The close runner-up for the Democratic nomination four years ago, former Secretary of State Hillary Rodham Clinton, would enter the 2016 cycle as her party’s instant front-runner. If anything, Secretary Clinton has boosted her stock since 2008, when she buried the hatchet with Barack Obama and took on the tough portfolio at State.
She earned high marks for her energetic performance. And for 10 straight years, she has topped the Gallup poll as America’s most admired woman. Now Clinton acknowledges she may run for president again, after insisting that after 20 years as first lady, senator, presidential candidate, and the US’s top diplomat she wanted to put her feet up.
“She’s running, but she doesn’t know it yet,” a Clinton confidant authorized to talk told New York magazine. “It’s just like a force of history. It’s inexorable, it’s gravitational. I think she actually believes she has more say in it than she actually does.”
For now, she fills her time giving speeches, writing a book, and working on an early-childhood initiative through her family’s foundation – now called the Bill, Hillary, and Chelsea Clinton Foundation.
In addition, a high-powered political-action committee called Ready for Hillary is going gang-busters, raising money and setting the table for a campaign.
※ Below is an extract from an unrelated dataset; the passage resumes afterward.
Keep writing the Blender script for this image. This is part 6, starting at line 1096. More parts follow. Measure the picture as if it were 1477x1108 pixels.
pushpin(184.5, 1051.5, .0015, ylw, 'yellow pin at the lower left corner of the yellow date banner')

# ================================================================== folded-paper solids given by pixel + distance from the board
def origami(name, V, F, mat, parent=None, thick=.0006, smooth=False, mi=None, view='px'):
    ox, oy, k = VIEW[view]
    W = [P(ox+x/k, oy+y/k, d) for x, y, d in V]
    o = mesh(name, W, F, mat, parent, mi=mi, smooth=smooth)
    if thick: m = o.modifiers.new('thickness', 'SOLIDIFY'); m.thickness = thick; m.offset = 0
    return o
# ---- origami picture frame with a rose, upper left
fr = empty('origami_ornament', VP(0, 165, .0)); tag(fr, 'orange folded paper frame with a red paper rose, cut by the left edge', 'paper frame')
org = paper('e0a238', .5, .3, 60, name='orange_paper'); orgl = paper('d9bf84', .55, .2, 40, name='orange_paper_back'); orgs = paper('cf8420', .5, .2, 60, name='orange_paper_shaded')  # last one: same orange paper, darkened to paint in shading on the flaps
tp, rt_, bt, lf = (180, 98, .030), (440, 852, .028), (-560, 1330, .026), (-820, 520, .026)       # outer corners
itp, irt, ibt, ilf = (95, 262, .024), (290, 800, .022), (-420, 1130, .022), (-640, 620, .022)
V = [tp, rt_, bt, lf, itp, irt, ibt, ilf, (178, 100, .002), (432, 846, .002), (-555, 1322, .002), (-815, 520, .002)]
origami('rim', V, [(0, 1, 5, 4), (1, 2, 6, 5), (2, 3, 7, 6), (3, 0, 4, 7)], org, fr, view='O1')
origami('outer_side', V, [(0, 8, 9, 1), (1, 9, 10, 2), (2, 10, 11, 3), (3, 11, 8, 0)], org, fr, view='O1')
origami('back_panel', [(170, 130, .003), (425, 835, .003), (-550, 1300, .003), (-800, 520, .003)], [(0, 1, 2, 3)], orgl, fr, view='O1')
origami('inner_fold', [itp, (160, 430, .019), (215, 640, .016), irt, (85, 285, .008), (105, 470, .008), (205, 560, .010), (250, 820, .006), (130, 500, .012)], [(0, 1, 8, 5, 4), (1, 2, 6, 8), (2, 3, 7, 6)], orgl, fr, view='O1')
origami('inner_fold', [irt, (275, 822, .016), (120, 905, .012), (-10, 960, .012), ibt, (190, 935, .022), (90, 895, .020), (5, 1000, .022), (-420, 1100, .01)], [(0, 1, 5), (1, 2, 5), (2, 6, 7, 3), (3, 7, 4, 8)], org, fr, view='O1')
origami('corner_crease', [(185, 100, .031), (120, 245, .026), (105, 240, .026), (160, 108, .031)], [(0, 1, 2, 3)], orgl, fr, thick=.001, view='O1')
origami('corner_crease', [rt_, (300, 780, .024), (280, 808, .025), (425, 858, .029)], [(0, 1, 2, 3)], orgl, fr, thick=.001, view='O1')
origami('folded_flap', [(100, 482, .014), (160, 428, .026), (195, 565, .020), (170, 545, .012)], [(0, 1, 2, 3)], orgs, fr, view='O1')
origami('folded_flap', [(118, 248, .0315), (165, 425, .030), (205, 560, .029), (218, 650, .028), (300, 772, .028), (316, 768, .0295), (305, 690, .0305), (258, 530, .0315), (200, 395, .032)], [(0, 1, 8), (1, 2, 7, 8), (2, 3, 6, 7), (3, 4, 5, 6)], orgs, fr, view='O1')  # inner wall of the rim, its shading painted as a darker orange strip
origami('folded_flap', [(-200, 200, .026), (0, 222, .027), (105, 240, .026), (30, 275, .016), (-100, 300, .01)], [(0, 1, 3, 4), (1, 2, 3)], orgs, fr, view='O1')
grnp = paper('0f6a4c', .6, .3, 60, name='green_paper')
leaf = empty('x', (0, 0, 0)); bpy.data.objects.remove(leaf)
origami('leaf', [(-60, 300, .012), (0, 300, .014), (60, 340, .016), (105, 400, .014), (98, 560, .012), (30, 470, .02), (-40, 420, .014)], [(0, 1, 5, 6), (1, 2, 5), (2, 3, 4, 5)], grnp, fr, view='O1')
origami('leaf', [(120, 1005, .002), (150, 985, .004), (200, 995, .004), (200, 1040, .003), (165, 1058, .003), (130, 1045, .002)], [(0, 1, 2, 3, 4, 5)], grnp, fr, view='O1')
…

Several former top Clinton White House aides, such as James Carville, Harold Ickes, and Craig Smith, are advising the group. Mrs. Clinton herself is not involved.
A big majority of rank-and-file Democrats are also ready for Hillary. Some 65 percent of Democratic primary voters want Clinton as their party’s nominee, according to a CNN/ORC poll released in September. Vice President Joe Biden came in second with 10 percent.